Exurbia as the logical extension of suburbia - paradise on earth, paved not only with good intentions, but pure hypocrisy wrapped in self-satisfaction strong to prevent any introspection.
But even at $5.00/gal and 20 mpg (25 cents/mile) the cost of gas is still less than half the cost of owning the typical vehicle.--ps
I'm glad I'm not the only one to notice this. If you're driving a $4,000 car, depreciation is not the big a deal. In a brand new car, though, depreciation predominates. I cannot understand people who drive late model cars being affected by gasoline prices. If $150/mo in extra fuel costs is causing them problems, they would have had problems anyway from some other thing. The price of things going up and down by $100 or so is a normal part of life.

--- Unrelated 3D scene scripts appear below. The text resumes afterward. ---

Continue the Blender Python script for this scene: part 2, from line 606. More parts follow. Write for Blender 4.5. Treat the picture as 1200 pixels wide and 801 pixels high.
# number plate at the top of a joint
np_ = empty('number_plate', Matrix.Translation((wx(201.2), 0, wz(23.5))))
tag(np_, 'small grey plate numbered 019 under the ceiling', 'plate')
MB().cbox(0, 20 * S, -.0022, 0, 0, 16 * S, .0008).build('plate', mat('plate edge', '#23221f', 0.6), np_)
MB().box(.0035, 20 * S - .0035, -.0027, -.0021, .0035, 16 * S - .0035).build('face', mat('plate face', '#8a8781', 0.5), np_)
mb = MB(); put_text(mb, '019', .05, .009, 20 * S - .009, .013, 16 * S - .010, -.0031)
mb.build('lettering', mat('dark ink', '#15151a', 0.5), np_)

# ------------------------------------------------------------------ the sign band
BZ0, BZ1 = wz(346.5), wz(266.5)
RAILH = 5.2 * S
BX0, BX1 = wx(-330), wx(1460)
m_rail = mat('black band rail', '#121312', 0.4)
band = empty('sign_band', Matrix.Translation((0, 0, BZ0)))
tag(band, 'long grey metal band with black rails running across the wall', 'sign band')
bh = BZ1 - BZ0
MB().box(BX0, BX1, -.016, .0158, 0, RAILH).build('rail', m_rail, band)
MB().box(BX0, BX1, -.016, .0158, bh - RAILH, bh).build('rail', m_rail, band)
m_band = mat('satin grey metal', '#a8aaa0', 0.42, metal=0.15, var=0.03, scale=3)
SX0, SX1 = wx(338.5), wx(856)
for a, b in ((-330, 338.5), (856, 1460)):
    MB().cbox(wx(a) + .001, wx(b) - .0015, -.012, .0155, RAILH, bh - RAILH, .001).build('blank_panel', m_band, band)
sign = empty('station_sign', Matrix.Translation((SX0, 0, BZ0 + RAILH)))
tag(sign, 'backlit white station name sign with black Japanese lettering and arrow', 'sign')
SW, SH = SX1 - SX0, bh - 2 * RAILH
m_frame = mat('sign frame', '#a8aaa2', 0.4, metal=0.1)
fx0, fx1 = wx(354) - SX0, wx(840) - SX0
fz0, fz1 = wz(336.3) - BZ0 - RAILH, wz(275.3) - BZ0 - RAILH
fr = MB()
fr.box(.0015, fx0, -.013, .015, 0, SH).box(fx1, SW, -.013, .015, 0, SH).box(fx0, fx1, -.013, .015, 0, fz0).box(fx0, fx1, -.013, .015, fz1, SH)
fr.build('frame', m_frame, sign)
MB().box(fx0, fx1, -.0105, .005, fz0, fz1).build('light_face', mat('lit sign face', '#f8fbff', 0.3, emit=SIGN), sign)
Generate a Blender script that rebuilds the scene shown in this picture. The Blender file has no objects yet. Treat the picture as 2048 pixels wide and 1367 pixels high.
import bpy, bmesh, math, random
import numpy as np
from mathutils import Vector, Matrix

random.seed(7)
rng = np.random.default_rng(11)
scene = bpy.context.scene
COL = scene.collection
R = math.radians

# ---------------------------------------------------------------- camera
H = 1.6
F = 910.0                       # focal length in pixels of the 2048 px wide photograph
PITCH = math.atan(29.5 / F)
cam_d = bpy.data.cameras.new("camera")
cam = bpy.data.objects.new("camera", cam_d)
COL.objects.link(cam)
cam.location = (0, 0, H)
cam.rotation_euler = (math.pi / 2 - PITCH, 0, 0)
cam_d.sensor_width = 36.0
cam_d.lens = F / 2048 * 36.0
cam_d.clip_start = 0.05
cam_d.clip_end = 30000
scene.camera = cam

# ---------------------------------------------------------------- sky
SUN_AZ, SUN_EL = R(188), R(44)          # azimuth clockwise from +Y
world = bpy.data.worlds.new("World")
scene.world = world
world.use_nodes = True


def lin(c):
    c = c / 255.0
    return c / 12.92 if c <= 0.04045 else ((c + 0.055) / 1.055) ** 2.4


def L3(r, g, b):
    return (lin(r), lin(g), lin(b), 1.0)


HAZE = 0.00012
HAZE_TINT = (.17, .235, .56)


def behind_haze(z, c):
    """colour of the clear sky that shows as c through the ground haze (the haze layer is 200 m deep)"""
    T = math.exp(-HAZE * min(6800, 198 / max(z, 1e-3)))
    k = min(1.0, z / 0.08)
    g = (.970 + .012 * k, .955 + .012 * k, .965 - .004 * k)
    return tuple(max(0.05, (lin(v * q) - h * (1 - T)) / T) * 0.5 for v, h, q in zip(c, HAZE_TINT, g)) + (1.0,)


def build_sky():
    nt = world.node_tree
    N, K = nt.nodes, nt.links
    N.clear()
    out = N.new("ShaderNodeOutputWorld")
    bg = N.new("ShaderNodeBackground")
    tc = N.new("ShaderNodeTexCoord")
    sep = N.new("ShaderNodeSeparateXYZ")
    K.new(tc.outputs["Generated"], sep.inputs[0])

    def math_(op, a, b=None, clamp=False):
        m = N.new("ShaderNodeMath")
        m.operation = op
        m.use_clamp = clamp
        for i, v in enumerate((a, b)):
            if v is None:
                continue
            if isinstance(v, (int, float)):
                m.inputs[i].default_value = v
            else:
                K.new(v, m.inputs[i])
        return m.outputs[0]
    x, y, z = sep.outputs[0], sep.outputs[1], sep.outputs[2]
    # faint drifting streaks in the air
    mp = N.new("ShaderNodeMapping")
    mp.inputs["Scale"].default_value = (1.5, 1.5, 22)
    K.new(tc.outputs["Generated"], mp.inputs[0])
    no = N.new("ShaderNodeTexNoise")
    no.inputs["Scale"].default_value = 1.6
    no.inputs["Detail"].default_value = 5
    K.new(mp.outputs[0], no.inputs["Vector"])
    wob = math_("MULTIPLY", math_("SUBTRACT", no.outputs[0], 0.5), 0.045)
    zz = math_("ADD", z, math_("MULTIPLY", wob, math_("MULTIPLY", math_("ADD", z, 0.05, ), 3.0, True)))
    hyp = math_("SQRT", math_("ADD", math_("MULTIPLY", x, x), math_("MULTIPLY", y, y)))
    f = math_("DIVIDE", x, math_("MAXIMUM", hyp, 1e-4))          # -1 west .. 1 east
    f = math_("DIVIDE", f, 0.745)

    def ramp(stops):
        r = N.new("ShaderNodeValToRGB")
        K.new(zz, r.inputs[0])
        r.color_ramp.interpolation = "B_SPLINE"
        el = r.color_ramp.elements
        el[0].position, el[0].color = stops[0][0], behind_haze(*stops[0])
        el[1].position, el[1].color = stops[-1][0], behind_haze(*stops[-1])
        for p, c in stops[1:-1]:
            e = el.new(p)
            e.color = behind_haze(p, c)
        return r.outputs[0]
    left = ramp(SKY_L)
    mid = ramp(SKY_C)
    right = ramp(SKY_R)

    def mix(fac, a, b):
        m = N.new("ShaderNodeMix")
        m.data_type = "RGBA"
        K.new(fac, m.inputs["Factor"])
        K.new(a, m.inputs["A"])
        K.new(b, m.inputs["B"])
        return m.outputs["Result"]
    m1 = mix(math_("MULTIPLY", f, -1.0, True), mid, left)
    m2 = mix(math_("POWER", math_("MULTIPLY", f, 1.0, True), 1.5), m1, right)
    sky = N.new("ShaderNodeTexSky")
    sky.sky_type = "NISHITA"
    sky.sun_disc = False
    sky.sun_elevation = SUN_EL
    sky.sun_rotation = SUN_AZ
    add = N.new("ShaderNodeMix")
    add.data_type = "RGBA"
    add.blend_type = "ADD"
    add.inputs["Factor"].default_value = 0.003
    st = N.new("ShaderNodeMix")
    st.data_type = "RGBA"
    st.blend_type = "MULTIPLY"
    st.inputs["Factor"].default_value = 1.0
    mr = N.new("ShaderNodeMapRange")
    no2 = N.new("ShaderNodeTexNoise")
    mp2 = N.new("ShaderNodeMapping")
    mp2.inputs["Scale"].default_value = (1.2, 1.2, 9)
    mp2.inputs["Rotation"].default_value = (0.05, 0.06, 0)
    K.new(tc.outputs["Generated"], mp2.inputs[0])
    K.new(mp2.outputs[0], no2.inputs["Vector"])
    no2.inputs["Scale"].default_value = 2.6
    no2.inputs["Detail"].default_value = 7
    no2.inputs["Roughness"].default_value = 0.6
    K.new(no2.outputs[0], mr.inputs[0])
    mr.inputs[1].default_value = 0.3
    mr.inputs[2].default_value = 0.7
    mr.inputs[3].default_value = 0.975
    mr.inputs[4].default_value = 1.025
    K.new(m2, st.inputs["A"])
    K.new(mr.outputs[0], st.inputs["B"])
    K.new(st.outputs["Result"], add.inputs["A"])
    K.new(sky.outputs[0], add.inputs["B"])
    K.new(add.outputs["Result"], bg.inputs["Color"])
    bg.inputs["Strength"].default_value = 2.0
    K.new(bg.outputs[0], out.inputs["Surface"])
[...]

This is quite an entertaining comment thread. Just to add a bit more opposition to the pronouncement that "suburbs are the best place to raise children" I grew up in a very swanky suburb in the best high school district in a mid-sized city in California. It was boring. It was unengaging. Drug use among the smarter kids was rampant for those very reasons. Yes, I survived but I have many times envied my adult peers who grew up in more urban environments for their palpably superior social skills and the specialized programs and events they profited from during their teen years. Suburbia breeds safe mediocrity. You who raise your kids in that unchallenging environment are handicapping them.
what flaminia says
My Mexican border town is a suburb of San Diego and the kids in my hood are a maladjusted bunch of skateboarding slackers not even well kempt or articulate enough to work retail jobs. Schools out and they loiter everywhere drink and experiment with drugs. Parents? Oh their inside in front of the 63" flat screen. I love our big yards and the (relative) quiet but I feel lucky to have grown up on the streets of Washington, DC.
The NYT article is so misleading it borders on lying. The people quoted in the article live in Elizabeth, Colorado, and Elizabeth is NOT a suburb of Denver. Elizabeth is a good 35 miles outside the real Denver suburbs. It is a rural town with a long drive on two-lane roads through a great deal of prairie and farmland. A suburb of Denver (SE - the Tech Center) is their destination for work.
A science teacher at my son's high school said he didn't even want to talk to the stupid teachers at the school who lived way on the other side of town because they were too foolish to spend any time on - and that was when gas was $2/gallon.
I think it will take more than $4 gas to have much of an effect on the urban/exurban equilibrium.
In Ireland, gas is running at about EU1.30 a liter which works out around $7.50 a gallon. But exurban sprawl is rampant, with people commuting 30 and 50 miles in a country with no interstates, just two lane blacktops with stone walls.
It boggles my mind, but it also tells me that the motivation to own a piece of land is strong, strong, strong.
Of course, more expensive gas affects the "exurban lifestyle" but that's just the beginning...
Increased fuel costs will be soon be coming in the form of heating costs for the McMansion that is the integral part of the exurb lifestyle. These McMansions are a commodity and their real estate value is not tied to their in-town location but to the house itself. There are loads of these newly-minted homes out there and their values are and will continue to plummet. Just like the SUV going the way of the do-do bird so will McMansions.
How about shopping in the exurbs -- lots of big box stores. How are they doing - Bed, Bath and Beyond; Home Depot; Circuit City? These stores/corporations are having LOTS of problems. Vacant and partially filled strip malls may be in the future; And then where will everyone shop?
I think exurbs will always be there but they've been overdeveloped and reflect the excesses of what will soon be America's former self.